Mrs. May’s letter highlights the wishes of her cabinet to develop a strategic partnership with the EU. Trade and security are mains concerns. If both sides fail to reach a common ground, trade will have to follow WTO rules, while regional security might be compromised. It should be noted that approximately 45% of British exports are to the EU. Therefore, Brexit Secretary David Davis and Michel Barnier (Davis’ EU counterpart) will have plenty to discuss until March 2019.

The prime minister stressed that negotiations will seek to preserve the citizens rights, i.e., British nationals living in different European countries. Another topic that is still extremely sensitive to London is its position as the financial hub of the continent. If the UK loses its access to the EU market many banks will be obliged to move jobs across the channel.

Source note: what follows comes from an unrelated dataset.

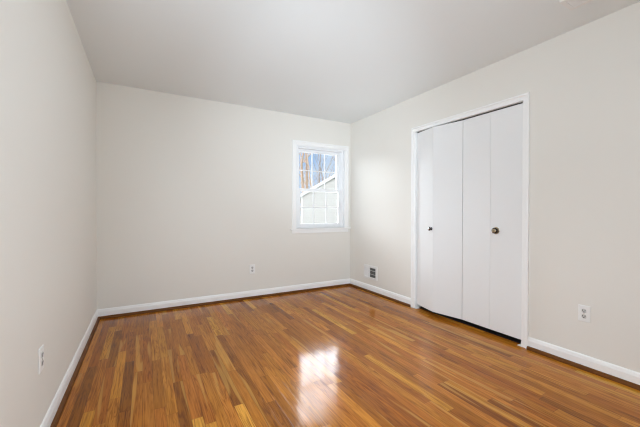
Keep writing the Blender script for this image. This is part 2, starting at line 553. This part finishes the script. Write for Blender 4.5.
def sash(label, y0, y1, z0, z1, stile, top, bot):
    x0, x1 = LX0 - 0.014, LX1 + 0.014
    s = MB()
    s.box(x0, x0 + stile, y0, y1, z0, z1).box(x1 - stile, x1, y0, y1, z0, z1)
    s.box(x0 + stile, x1 - stile, y0, y1, z1 - top, z1).box(x0 + stile, x1 - stile, y0, y1, z0, z0 + bot)
    o = s.build('sash', M_VINYL, win, bevel=.003)
    o['label'] = label
    gx0, gx1, gz0, gz1 = x0 + stile, x1 - stile, z0 + bot, z1 - top
    ym = (y0 + y1) / 2
    MB().box(gx0 - .004, gx1 + .004, ym - .002, ym + .002, gz0 - .004, gz1 + .004).build('glass_pane', M_GLASS, o)
    g = MB()
    for k in (1, 2):
        xx = gx0 + (gx1 - gx0) * k / 3
        g.box(xx - .007, xx + .007, ym - .012, ym - .003, gz0, gz1)
    zz = (gz0 + gz1) / 2
    for k in range(3):
        a = gx0 + (gx1 - gx0) * k / 3 + (.007 if k else 0)
        bb = gx0 + (gx1 - gx0) * (k + 1) / 3 - (.007 if k < 2 else 0)
        g.box(a, bb, ym - .012, ym - .003, zz - .007, zz + .007)
    g.build('grille', M_VINYL, o)
    return o, (gx0, gx1, gz0, gz1)
low, _ = sash('lower sash', 0.036, 0.068, OZ0 + .015, 1.436, 0.058, 0.040, 0.050)
upp, _ = sash('upper sash', 0.080, 0.112, 1.398, OZ1 - .031, 0.058, 0.042, 0.040)
lk_ = MB().box(-.535, -.475, .040, .064, 1.436, 1.441)
lk_.lathe([(0, .011), (.010, .010), (.012, .006)], (-.505, .052, 1.441), (0, 0, 1), 16)
lk_.box(-.512, -.470, .046, .056, 1.446, 1.452)
lk_.build('sash_lock', M_VINYL, low, bevel=.001)

# ------------------------------------------------------------------ closet opening: casing, jambs, track
t1 = MB()
three_sided(t1, 'x', DY0, DY1, 0, DZ, CASING)
o = t1.build('trim_1', M_TRIM)
tag(o, 'white casing round the closet opening', 'trim', kind='structure')
j = MB()
j.box(0, WT, DY0 - JT, DY0, 0, DZ).box(0, WT, DY1, DY1 + JT, 0, DZ).box(0, WT, DY0 - JT, DY1 + JT, DZ, DZ + JT)
j.build('jamb', M_TRIM, o)
MB().box(0.022, 0.050, DY0 + .004, DY1 - .004, DZ - .009, DZ).build('track', M_TRACK, o)

# bifold doors: a pair of flat leaves each
def leaf(root, p0, p1, z0, z1, th=0.030, gap=0.0007):
    """p0, p1: ends of the front face seen from the room (x, y)"""
    a, b = Vector((p0[0], p0[1], 0)), Vector((p1[0], p1[1], 0))
    d = (b - a).normalized()
    n = Vector((-d.y, d.x, 0))                           # towards the closet (+x)
    if n.x < 0: n = -n
    a, b = a + d * gap, b - d * gap
    pts = [a, b, b + n * th, a + n * th]
    mbx = MB()
    mbx.loft([[(p.x, p.y, z0) for p in pts], [(p.x, p.y, z1) for p in pts]])
    return mbx.build('door_leaf', M_DOOR, root, bevel=.0009), d, -n
def hinges(root, p, d):
    for z in (0.25, 1.02, 1.80):
        MB().lathe([(0, .004), (.06, .004)], (p[0] + .034, p[1], z), (0, 0, 1), 10).build('hinge', M_TRACK, root)
def knob(root, pos, n, kind):
    n = Vector(n)
    if kind == 'chrome':
        k = MB().lathe([(0, .017), (.003, .017), (.005, .010), (.014, .009), (.018, .015), (.024, .0205), (.032, .0205), (.037, .015), (.039, .0)], pos, n, 24)
        k = k.build('knob', M_CHROME_DARK, root, smooth=True)
        MB().lathe([(.0325, .0175), (.0380, .0125), (.0396, .006), (.0398, .0)], pos, n, 24).build('knob_cap', M_CHROME, k, smooth=True)  # bright disc stands in for the highlight on the knob face
        return k
    k = MB().lathe([(.002, .014), (.010, .011), (.014, .015), (.019, .025), (.026, .026), (.031, .0205), (.034, .009), (.0345, .0)], pos, n, 28).build('knob', M_BRONZE, root, smooth=True)
    MB().lathe([(0, .031), (.002, .031), (.0035, .028), (.004, .014)], pos, n, 28).build('rosette', M_BRASS, k, smooth=False)
    MB().lathe([(.0318, .0180), (.0338, .0125), (.0350, .006), (.0352, .0)], pos, n, 24).build('knob_cap', M_BRASS, k, smooth=True)
    return k
LZ0, LZ1 = 0.046, 2.014
YM = -1.913                                              # where the two pairs meet
d1 = empty('door_1', (0, 0, 0))
tag(d1, 'white bifold closet door slightly folded out, with chrome knob', 'door', kind='structure')
J = (-0.046, -1.606)
l1, dd, nn = leaf(d1, (0.020, DY1 - .004), J, LZ0, LZ1)
leaf(d1, J, (0.016, YM + .001), LZ0, LZ1)
hinges(d1, J, dd)
kp = Vector((J[0], J[1], 0)) - dd * 0.028
knob(d1, (kp.x, kp.y, 0.930), nn, 'chrome')
d2 = empty('door_2', (0, 0, 0))
tag(d2, 'white bifold closet door lying flat, with dark bronze knob', 'door', kind='structure')
J2 = (0.0135, -2.200)
leaf(d2, (0.016, YM - .002), J2, LZ0, LZ1)
l4, dd, nn = leaf(d2, J2, (0.014, DY0 + .004), LZ0, LZ1)
hinges(d2, J2, dd)
kp = Vector((J2[0], J2[1], 0)) + dd * 0.055
knob(d2, (kp.x, kp.y, 0.945), nn, 'bronze')
# floor pivot brackets on the jambs
for i, (yy, s) in enumerate(((DY1, -1), (DY0, 1))):
    pb = MB().box(-0.012, 0.070, yy, yy + s * 0.030, 0.0, 0.004).box(0.0, 0.070, yy, yy + s * 0.003, 0.004, 0.040)
    pb.lathe([(0, .006), (.020, .006), (.024, .003), (.044, .003)], (0.032, yy + s * 0.018, 0.004), (0, 0, 1), 12)
    tag(pb.build('pivot_bracket', M_VENT), ('white floor pivot bracket at the far closet jamb under the folded door' if i == 0 else 'white floor pivot bracket at the near closet jamb under the flat door'), 'bracket')

# ------------------------------------------------------------------ outlets (built facing -y, then turned)
def outlet(label, loc, rz):
    r = empty('electrical_outlet', loc, rz)
    tag(r, label, 'outlet')
    w, h = 0.0355, 0.058
    p = MB()
    p.loft([[(-w, 0, -h), (w, 0, -h), (w, 0, h), (-w, 0, h)], [(-w, -.003, -h), (w, -.003, -h), (w, -.003, h), (-w, -.003, h)],
            [(-w + .004, -.0055, -h + .004), (w - .004, -.0055, -h + .004), (w - .004, -.0055, h - .004), (-w + .004, -.0055, h - .004)]])
    p.build('cover_plate', M_PLATE, r, bevel=.0012)
    for zc in (0.0195, -0.0195):
        pts = []
        for i in range(24):
            a = 2 * PI * i / 24
            pts.append((max(-.0135, min(.0135, .0172 * math.cos(a))), .0172 * math.sin(a) * .86 + zc))
        f = MB().loft([[(x, -.0055, z) for x, z in pts], [(x, -.0075, z) for x, z in pts]]).build('receptacle', M_RECEPT, r)
        s = MB()
        s.box(-.0088, -.0046, -.0080, -.0074, zc - .002, zc + .0092).box(.0046, .0088, -.0080, -.0074, zc - .001, zc + .0086)
        s.lathe([(0, .0038), (.0006, .0038)], (0, -.0074, zc - .0072), (0, -1, 0), 12)
        s.build('slots', M_SLOT, f)
    MB().lathe([(0, .0032), (.001, .0030), (.0015, .0015)], (0, -.0055, 0), (0, -1, 0), 12).build('screw', M_CHROME, r)
    return r
outlet('white duplex outlet low on the back wall, to the left of the window', (-1.520, 0, 0.372), 0)
outlet('white duplex outlet on the right wall near the closet', (0, -2.908, 0.392), R(-90))
outlet('white duplex outlet low on the left wall', (-W, -1.995, 0.410), R(90))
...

Donald Tusk received officially the letter from the hands of British Ambassador Tim Barrow in Brussels. Tusk expressed his sadness about it, but encouraged the other 27 Member States to unite and to remain determined. According to the Council’s President:

There is nothing to win in this process, and I am talking about both sides. In essence, this is about damage control. Our goal is clear: to minimise the costs for the EU citizens, businesses and Member States. We will do everything in our power – and we have all the tools – to achieve this goal. And what we should stress today is that, as for now, nothing has changed: until the United Kingdom leaves the European Union, EU law will continue to apply to – and within – the UK.

In the following day, Tusk made a speech outlining principles that will guide negotiations. These principles share the same mindset previously stated in the letter of Prime Minister May. Tusk ended his statement by saying:

The EU27 does not and will not pursue a punitive approach. Brexit in itself is already punitive enough. After more than forty years of being united, we owe it to each other to do everything we can to make this divorce as smooth as possible.

One week after the announcement, the European Parliament will today (April 5) establish guidelines for Brexit negotiations.  Although the divorce between the UK and Europe shall be negotiated to avoid hardships, many MEPs understand that EU Members should have a better position compared to outsiders. Manfred Weber made this point clear (see video below).


In order to avoid uncertainty with regards to trade, policy makers envisage transitional arrangements (temporary deals) that shall expire within three years (after 2019).

MEPs would also like to see the UK paying a fee for leaving the bloc, taking into account all the negotiations and adjustments the Brexit entails.